Apesar de serem cogitadas há tempos, nova pasta e intervenção foram anunciadas sem governo saber como funcionarão

 

Quando o presidente Michel Temer convocou o governador Luiz Fernando Pezão a Brasília na última quinta-feira, tudo indicava que estava prestes a ocorrer a enésima reunião que terminaria com promessas vazias de atuação em “parceria” para combater a criminalidade no Rio. Temer, no entanto, surpreendeu e avisou que era chegado o momento de uma intervenção formal no estado.

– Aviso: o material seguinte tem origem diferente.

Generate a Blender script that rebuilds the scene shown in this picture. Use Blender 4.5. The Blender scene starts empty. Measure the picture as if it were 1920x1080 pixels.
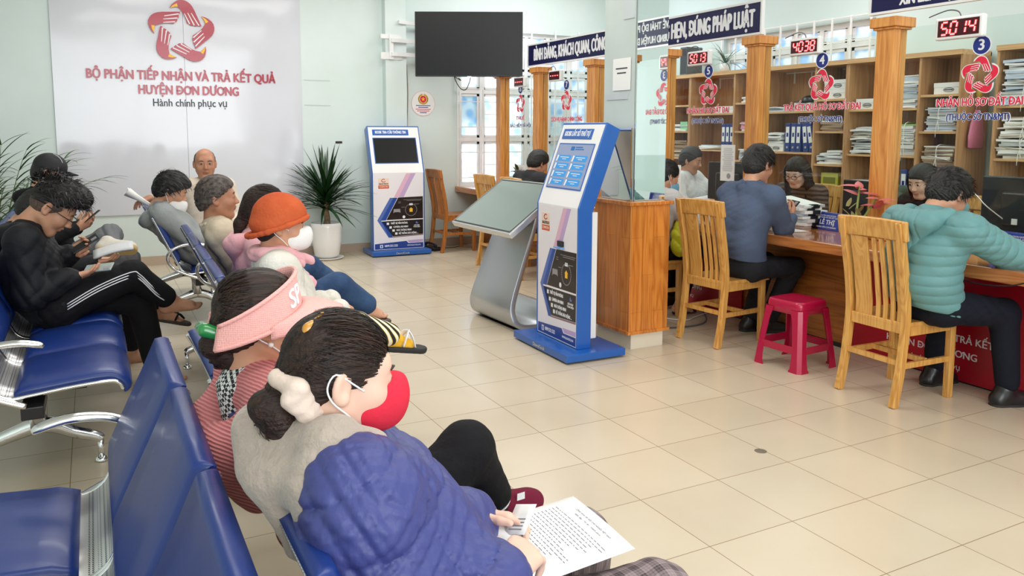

Um desavisado poderia imaginar que as Forças Armadas tivessem passado os últimos meses preparando um detalhado plano e que chegara a hora de colocá-lo em prática. Qual nada.

A intervenção, que era desconhecida do próprio interventor até horas antes de ser escolhido, vai começar a ser pensada agora que já está em vigor. Apesar de ter tido todo tempo para debater a medida, que há muito já havia sido aventada, ontem o interventor não sabia nem mesmo se manteria os comandos das polícias Militar e Civil. A mesma incógnita ronda o número de militares que irão às ruas.

Situação análoga ocorre em relação ao novo Ministério da Segurança Pública. Aventado há anos, foi anunciado ontem por Temer — mas o presidente fez questão de avisar que só oficializará a criação da pasta em uma ou duas semanas. E, naturalmente, não disse em termos objetivos qual será a vantagem dela em relação ao Ministério da Justiça.